--- MATERIAL PROVIDED ---
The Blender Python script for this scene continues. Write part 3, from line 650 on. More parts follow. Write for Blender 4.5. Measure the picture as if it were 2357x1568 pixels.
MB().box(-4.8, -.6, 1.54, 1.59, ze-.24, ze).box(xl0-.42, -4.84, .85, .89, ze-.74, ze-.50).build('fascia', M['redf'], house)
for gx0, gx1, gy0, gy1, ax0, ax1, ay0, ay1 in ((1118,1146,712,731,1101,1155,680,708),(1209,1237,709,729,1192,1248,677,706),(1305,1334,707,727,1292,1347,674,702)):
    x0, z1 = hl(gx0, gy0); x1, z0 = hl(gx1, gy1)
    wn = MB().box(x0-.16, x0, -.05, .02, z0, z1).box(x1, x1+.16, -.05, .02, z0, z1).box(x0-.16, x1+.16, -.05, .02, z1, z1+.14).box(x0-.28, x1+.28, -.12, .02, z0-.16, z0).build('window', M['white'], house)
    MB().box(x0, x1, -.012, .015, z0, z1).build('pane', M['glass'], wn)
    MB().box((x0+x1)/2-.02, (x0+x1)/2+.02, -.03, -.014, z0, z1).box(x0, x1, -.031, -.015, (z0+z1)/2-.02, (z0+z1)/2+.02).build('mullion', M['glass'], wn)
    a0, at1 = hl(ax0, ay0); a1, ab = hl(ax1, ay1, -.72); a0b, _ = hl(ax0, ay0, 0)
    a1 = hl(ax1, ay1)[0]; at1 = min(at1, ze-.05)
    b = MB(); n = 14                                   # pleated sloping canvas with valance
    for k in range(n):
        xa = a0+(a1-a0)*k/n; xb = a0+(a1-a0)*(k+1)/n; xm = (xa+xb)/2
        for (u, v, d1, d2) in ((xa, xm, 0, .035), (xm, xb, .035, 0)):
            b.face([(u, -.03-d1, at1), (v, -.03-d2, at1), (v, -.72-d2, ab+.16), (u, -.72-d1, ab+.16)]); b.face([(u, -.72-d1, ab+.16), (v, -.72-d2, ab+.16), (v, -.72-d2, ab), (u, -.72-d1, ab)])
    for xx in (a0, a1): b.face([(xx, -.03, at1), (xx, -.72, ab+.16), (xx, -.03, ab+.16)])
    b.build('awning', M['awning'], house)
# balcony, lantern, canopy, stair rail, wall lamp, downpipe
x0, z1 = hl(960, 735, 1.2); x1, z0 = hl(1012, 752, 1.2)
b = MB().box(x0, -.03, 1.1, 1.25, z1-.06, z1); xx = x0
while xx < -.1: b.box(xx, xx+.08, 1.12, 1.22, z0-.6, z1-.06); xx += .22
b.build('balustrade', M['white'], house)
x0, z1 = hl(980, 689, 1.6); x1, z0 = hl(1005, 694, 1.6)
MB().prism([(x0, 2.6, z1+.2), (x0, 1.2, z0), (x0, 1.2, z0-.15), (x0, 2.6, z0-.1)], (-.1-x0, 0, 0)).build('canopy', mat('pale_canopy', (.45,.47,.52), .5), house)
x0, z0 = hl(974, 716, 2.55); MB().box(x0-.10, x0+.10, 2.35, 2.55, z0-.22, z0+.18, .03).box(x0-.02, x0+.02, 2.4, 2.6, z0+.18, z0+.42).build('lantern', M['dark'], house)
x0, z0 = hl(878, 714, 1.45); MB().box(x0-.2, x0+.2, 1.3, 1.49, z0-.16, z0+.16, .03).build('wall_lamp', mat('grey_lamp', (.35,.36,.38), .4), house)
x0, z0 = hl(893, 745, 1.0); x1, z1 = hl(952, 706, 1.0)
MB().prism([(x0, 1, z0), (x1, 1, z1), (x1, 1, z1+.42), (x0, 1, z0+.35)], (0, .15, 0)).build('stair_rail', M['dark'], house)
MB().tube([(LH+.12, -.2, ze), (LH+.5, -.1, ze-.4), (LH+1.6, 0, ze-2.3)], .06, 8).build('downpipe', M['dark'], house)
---
EXERCISE TASK:
Output the full listing exactly as it stands.

CORRECT OUTPUT:
The Blender Python script for this scene continues. Write part 3, from line 650 on. More parts follow. Write for Blender 4.5. Measure the picture as if it were 2357x1568 pixels.
MB().box(-4.8, -.6, 1.54, 1.59, ze-.24, ze).box(xl0-.42, -4.84, .85, .89, ze-.74, ze-.50).build('fascia', M['redf'], house)
for gx0, gx1, gy0, gy1, ax0, ax1, ay0, ay1 in ((1118,1146,712,731,1101,1155,680,708),(1209,1237,709,729,1192,1248,677,706),(1305,1334,707,727,1292,1347,674,702)):
    x0, z1 = hl(gx0, gy0); x1, z0 = hl(gx1, gy1)
    wn = MB().box(x0-.16, x0, -.05, .02, z0, z1).box(x1, x1+.16, -.05, .02, z0, z1).box(x0-.16, x1+.16, -.05, .02, z1, z1+.14).box(x0-.28, x1+.28, -.12, .02, z0-.16, z0).build('window', M['white'], house)
    MB().box(x0, x1, -.012, .015, z0, z1).build('pane', M['glass'], wn)
    MB().box((x0+x1)/2-.02, (x0+x1)/2+.02, -.03, -.014, z0, z1).box(x0, x1, -.031, -.015, (z0+z1)/2-.02, (z0+z1)/2+.02).build('mullion', M['glass'], wn)
    a0, at1 = hl(ax0, ay0); a1, ab = hl(ax1, ay1, -.72); a0b, _ = hl(ax0, ay0, 0)
    a1 = hl(ax1, ay1)[0]; at1 = min(at1, ze-.05)
    b = MB(); n = 14                                   # pleated sloping canvas with valance
    for k in range(n):
        xa = a0+(a1-a0)*k/n; xb = a0+(a1-a0)*(k+1)/n; xm = (xa+xb)/2
        for (u, v, d1, d2) in ((xa, xm, 0, .035), (xm, xb, .035, 0)):
            b.face([(u, -.03-d1, at1), (v, -.03-d2, at1), (v, -.72-d2, ab+.16), (u, -.72-d1, ab+.16)]); b.face([(u, -.72-d1, ab+.16), (v, -.72-d2, ab+.16), (v, -.72-d2, ab), (u, -.72-d1, ab)])
    for xx in (a0, a1): b.face([(xx, -.03, at1), (xx, -.72, ab+.16), (xx, -.03, ab+.16)])
    b.build('awning', M['awning'], house)
# balcony, lantern, canopy, stair rail, wall lamp, downpipe
x0, z1 = hl(960, 735, 1.2); x1, z0 = hl(1012, 752, 1.2)
b = MB().box(x0, -.03, 1.1, 1.25, z1-.06, z1); xx = x0
while xx < -.1: b.box(xx, xx+.08, 1.12, 1.22, z0-.6, z1-.06); xx += .22
b.build('balustrade', M['white'], house)
x0, z1 = hl(980, 689, 1.6); x1, z0 = hl(1005, 694, 1.6)
MB().prism([(x0, 2.6, z1+.2), (x0, 1.2, z0), (x0, 1.2, z0-.15), (x0, 2.6, z0-.1)], (-.1-x0, 0, 0)).build('canopy', mat('pale_canopy', (.45,.47,.52), .5), house)
x0, z0 = hl(974, 716, 2.55); MB().box(x0-.10, x0+.10, 2.35, 2.55, z0-.22, z0+.18, .03).box(x0-.02, x0+.02, 2.4, 2.6, z0+.18, z0+.42).build('lantern', M['dark'], house)
x0, z0 = hl(878, 714, 1.45); MB().box(x0-.2, x0+.2, 1.3, 1.49, z0-.16, z0+.16, .03).build('wall_lamp', mat('grey_lamp', (.35,.36,.38), .4), house)
x0, z0 = hl(893, 745, 1.0); x1, z1 = hl(952, 706, 1.0)
MB().prism([(x0, 1, z0), (x1, 1, z1), (x1, 1, z1+.42), (x0, 1, z0+.35)], (0, .15, 0)).build('stair_rail', M['dark'], house)
MB().tube([(LH+.12, -.2, ze), (LH+.5, -.1, ze-.4), (LH+1.6, 0, ze-2.3)], .06, 8).build('downpipe', M['dark'], house)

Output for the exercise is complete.